By Andrew Mullins
“Songs just like being around some folks more than others.” So writes Tom Waits in the introduction to "Lead Belly: A Life in Pictures." Songs must have adored being around Huddie Ledbetter, who performed and recorded hundreds of them as Lead Belly, some among the best known melodies in American music: “Goodnight, Irene,” “Midnight Special,” “Rock Island Line.”
During the 1930s and 40s, the blues singer and his booming twelve-string Stella guitar churned out blues and barrelhouse songs, folk ballads and children’s ditties, work songs and field hollers, square-dance music and cowboy songs, spirituals and protest songs. The breadth of material is probably unequaled in American roots music, and Lead Belly’s odyssey from the cotton fields of Louisiana to incarceration for murder to the stages of New York with father-and-son folklorists John and Alan Lomax is the stuff of irresistible legend.

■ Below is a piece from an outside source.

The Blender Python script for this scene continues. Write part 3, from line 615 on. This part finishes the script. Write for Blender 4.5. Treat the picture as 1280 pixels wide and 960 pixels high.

Is that legend a little faded today? Like his friend Woody Guthrie, Lead Belly has influenced countless musicians over the years: Pete Seeger, Lonnie Donegan, Van Morrison, Kurt Cobain, the White Stripes. “No Lead Belly, no Beatles,” said George Harrison. Even Sinatra recorded “Goodnight, Irene.” But while Lead Belly may have been inducted into the Rock and Roll Hall of Fame in 1988, such recognition is no guarantee that much more than his colorful nickname–acquired during a term in Sugarland Prison in Texas –is known beyond nostalgic folk and blues circles these days.
[Lead Belly playing "Where Did You Sleep Last Night"

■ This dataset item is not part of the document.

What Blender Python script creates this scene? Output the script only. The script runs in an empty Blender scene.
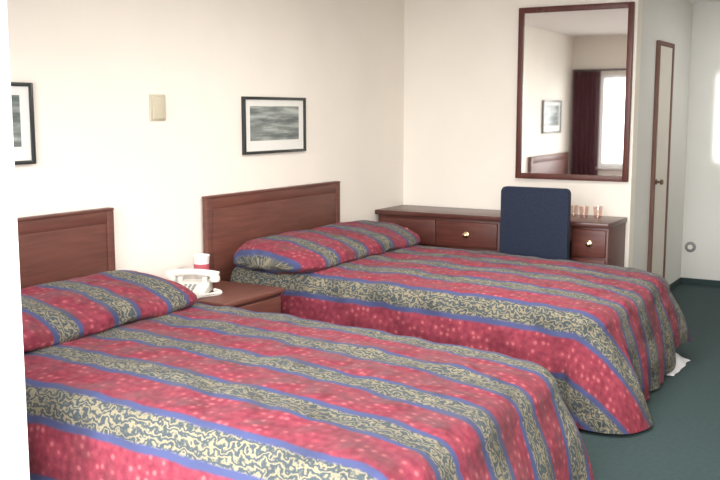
import bpy, bmesh, math, random
from mathutils import Vector, Matrix, noise
random.seed(4)
PI=math.pi
SC=bpy.context.scene
COL=SC.collection
try: SC.view_settings.view_transform='Standard'
except Exception: pass

# ------------------------------------------------------------------ helpers
def box(bm,x0,x1,y0,y1,z0,z1,bev=0,seg=2):
    vs=[bm.verts.new((x,y,z)) for x in (x0,x1) for y in (y0,y1) for z in (z0,z1)]
    F=[(0,1,3,2),(4,6,7,5),(0,4,5,1),(2,3,7,6),(0,2,6,4),(1,5,7,3)]
    fs=[bm.faces.new([vs[i] for i in f]) for f in F]
    if bev>0:
        es=list({e for f in fs for e in f.edges})
        bmesh.ops.bevel(bm,geom=es,offset=bev,segments=seg,profile=.5,affect='EDGES')
    return bm
def prism(bm,poly,axis,a0,a1,bev=0,seg=3):
    """extrude a 2-D polygon along an axis ('x','y' or 'z')"""
    def P(p,a):
        return {'x':(a,p[0],p[1]),'y':(p[0],a,p[1]),'z':(p[0],p[1],a)}[axis]
    A=[bm.verts.new(P(p,a0)) for p in poly]; B=[bm.verts.new(P(p,a1)) for p in poly]
    f1=bm.faces.new(A); f2=bm.faces.new(B[::-1]); n=len(poly)
    for i in range(n): bm.faces.new((A[i],B[i],B[(i+1)%n],A[(i+1)%n]))
    if bev>0:
        es=list(f1.edges)+list(f2.edges)
        bmesh.ops.bevel(bm,geom=es,offset=bev,segments=seg,profile=.5,affect='EDGES')
    bmesh.ops.recalc_face_normals(bm,faces=bm.faces)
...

Alvin Singh II, Lead Belly’s great-nephew, had no definitive answer for the question during a visit this past summer to the Port Townsend Country Blues Festival. But the 29-year-old Seattle resident is working hard, through the Lead Belly Foundation and Lead Belly Archives, to make sure his great uncle’s historical importance isn’t forgotten, and the music continues to exert its influence and magic.

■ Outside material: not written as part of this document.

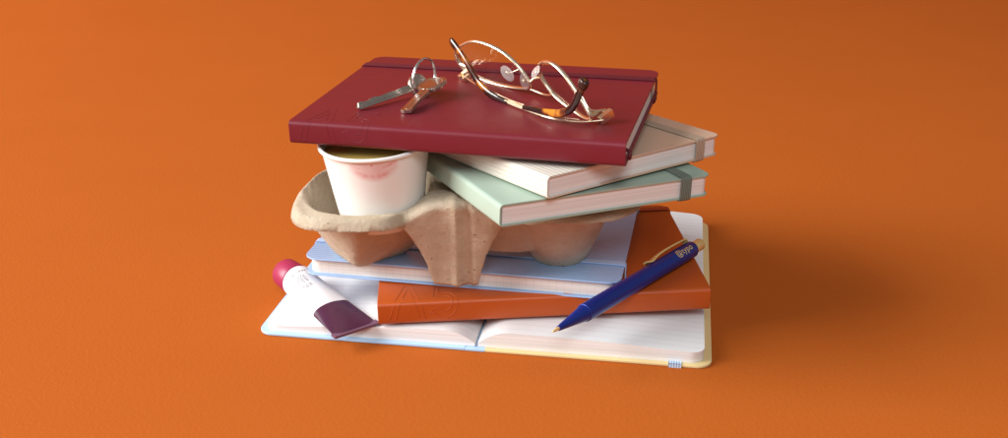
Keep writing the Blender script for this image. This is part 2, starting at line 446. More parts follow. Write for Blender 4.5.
# ------------------------------------------------------------------ open notebook at the bottom
def open_notebook():
    W, D = 29.66, 24.3
    M = Matrix.Translation((-16.35*S, 65.15*S, 0)) @ Rz(-.158) @ Matrix.Translation((W/2*S, D/2*S, 0))
    root = empty('open_notebook', M, 'open notebook with ruled white pages, bottom of the pile on the orange paper', 'notebook')
    c = 14.7
    def board(name, xa, xb, mat, left):
        P = []
        r = 1.0
        if left: P = [(xb, 0), (xb, D)]+[(xa+r+r*cos(a), D-r+r*sin(a)) for a in [pi/2+i/8*pi/2 for i in range(9)]]+[(xa+r+r*cos(a), r+r*sin(a)) for a in [pi+i/8*pi/2 for i in range(9)]]
        else: P = [(xa, D), (xa, 0)]+[(xb-r+r*cos(a), r+r*sin(a)) for a in [-pi/2+i/8*pi/2 for i in range(9)]]+[(xb-r+r*cos(a), D-r+r*sin(a)) for a in [i/8*pi/2 for i in range(9)]]
        v, f = slab([(x-W/2, y-D/2) for x, y in P], .02, .20, 1)
        return mk(name, v, f, mat, root, autos=35, bevel=.04)
    board('cover', 0, 14.0, M_bluep, True)['label'] = 'pale blue left cover board'
    board('cover', 15.3, W, M_yel, False)['label'] = 'cream yellow right cover board'
    v, f = slab([(14.002-W/2, -D/2), (15.298-W/2, -D/2), (15.298-W/2, D/2), (14.002-W/2, D/2)], .03, .18, 1)
    mk('spine', v, f, M_bluep, root, bevel=.02, smooth=False)
    # pages
    def zt_left(x):   # x from outer edge .45 .. 14.6
        t = (x-.45)/14.15
        return .58+.62*math.sin(min(t/.86, 1)*pi/2)**1.4-(.75*((t-.86)/.14)**2 if t > .86 else 0)
    def zt_right(x):
        t = (W-.5-x)/(W-.5-14.8)
        return .92+.42*math.sin(min(t/.8, 1)*pi/2)-(.85*((t-.86)/.14)**2 if t > .86 else 0)
    m, t, b = nt('ruled paper')
    tc = N(t, 'ShaderNodeTexCoord'); sx = N(t, 'ShaderNodeSeparateXYZ'); L(t, tc.outputs['Object'], sx.inputs[0])
    dv = N(t, 'ShaderNodeMath', operation='DIVIDE'); dv.inputs[1].default_value = .7*S; L(t, sx.outputs['Y'], dv.inputs[0])
    fr = N(t, 'ShaderNodeMath', operation='FRACT'); L(t, dv.outputs[0], fr.inputs[0])
    lt = N(t, 'ShaderNodeMath', operation='LESS_THAN'); lt.inputs[1].default_value = .09; L(t, fr.outputs[0], lt.inputs[0])
    mu = N(t, 'ShaderNodeMath', operation='MULTIPLY'); mu.inputs[1].default_value = .45; L(t, lt.outputs[0], mu.inputs[0])
    n1 = N(t, 'ShaderNodeTexNoise', Scale=35.0, Detail=5.0); L(t, tc.outputs['Object'], n1.inputs['Vector'])
    pa = N(t, 'ShaderNodeMix', data_type='RGBA'); pa.inputs[6].default_value = (.85, .87, .88, 1); pa.inputs[7].default_value = (.91, .92, .92, 1); L(t, n1.outputs['Fac'], pa.inputs[0])
    mx = N(t, 'ShaderNodeMix', data_type='RGBA'); mx.inputs[7].default_value = (.62, .62, .66, 1)
    L(t, pa.outputs[2], mx.inputs[6]); L(t, mu.outputs[0], mx.inputs[0]); L(t, mx.outputs[2], b.inputs['Base Color'])
    b.inputs['Roughness'].default_value = .7
    bp = N(t, 'ShaderNodeBump', Strength=.2, Distance=.0006); L(t, n1.outputs['Fac'], bp.inputs['Height']); L(t, bp.outputs[0], b.inputs['Normal'])
    ruled = m
    for side in (0, 1):
        xa, xb = (.45, 14.6) if side == 0 else (14.8, W-.5)
        fn = zt_left if side == 0 else zt_right
        nx, ny = 44, 30; r = .9; v = []; f = []; mi = []
        y0, y1 = .32, D-.32
        def yy(x, s):
            d = (x-xa) if side == 0 else (xb-x)
            cut = r-math.sqrt(max(0, r*r-(r-d)**2)) if d < r else 0
            return (y0+cut)+(y1-y0-2*cut)*s
        X = []
        for i in range(nx+1):
            u = i/nx
            u = 1-cos(u*pi/2) if side == 0 else sin(u*pi/2)
            X.append(xa+(xb-xa)*u)
        nz = 5
        for lv in range(nz+1):
            pass
        # top and bottom sheets
        for x in X:
            for j in range(ny+1):
                y = yy(x, j/ny); v.append((x-W/2, y-D/2, fn(x)+.02*noise.noise(Vector((x*.25, y*.2, side*9)))))
        nt_ = len(v)
        for x in X:
            for j in range(ny+1): y = yy(x, j/ny); v.append((x-W/2, y-D/2, .21))
        g = lambda i, j, k=0: k*nt_+i*(ny+1)+j
        for i in range(nx):
            for j in range(ny):
                f.append((g(i, j), g(i+1, j), g(i+1, j+1), g(i, j+1))); mi.append(0)
                f.append((g(i, j, 1), g(i, j+1, 1), g(i+1, j+1, 1), g(i+1, j, 1))); mi.append(1)
        for i in range(nx):
            for j in (0, ny):
                f.append((g(i, j), g(i+1, j), g(i+1, j, 1), g(i, j, 1))); mi.append(1)
        for j in range(ny):
            for i in (0, nx):
                f.append((g(i, j), g(i, j+1), g(i, j+1, 1), g(i, j, 1))); mi.append(1)
        mk('page_block', v, f, [ruled, M_pgw], root, mi=mi, autos=40)
    # pale blue elastic stretched over the right board, parallel to the spine
    x = W-2.3; w = .8; mb = MB()
    mb.box((x-W/2, 0, .235), (w, D+.12, .05)); mb.box((x-W/2, -D/2-.04, .11), (w, .06, .30)); mb.box((x-W/2, D/2+.04, .11), (w, .06, .30))
    mb.build('elastic_band', ribbed('open notebook elastic', (.52, .68, .90), 0, .16, .9, .8, .6), root, smooth=False)
open_notebook()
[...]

“It’s interesting in the YouTube era,” says Singh, “to see videos of people singing ‘Where Did You Sleep Last Night?’, and saying they got this from Nirvana, and then people leaving comments: ‘That’s not Nirvana–do your research, that’s Lead Belly.’ And then somebody saying, ‘That’s not Lead Belly, that’s originally an Appalachian song.’ That kind of trickling down and discussion is what I’d like to spark.”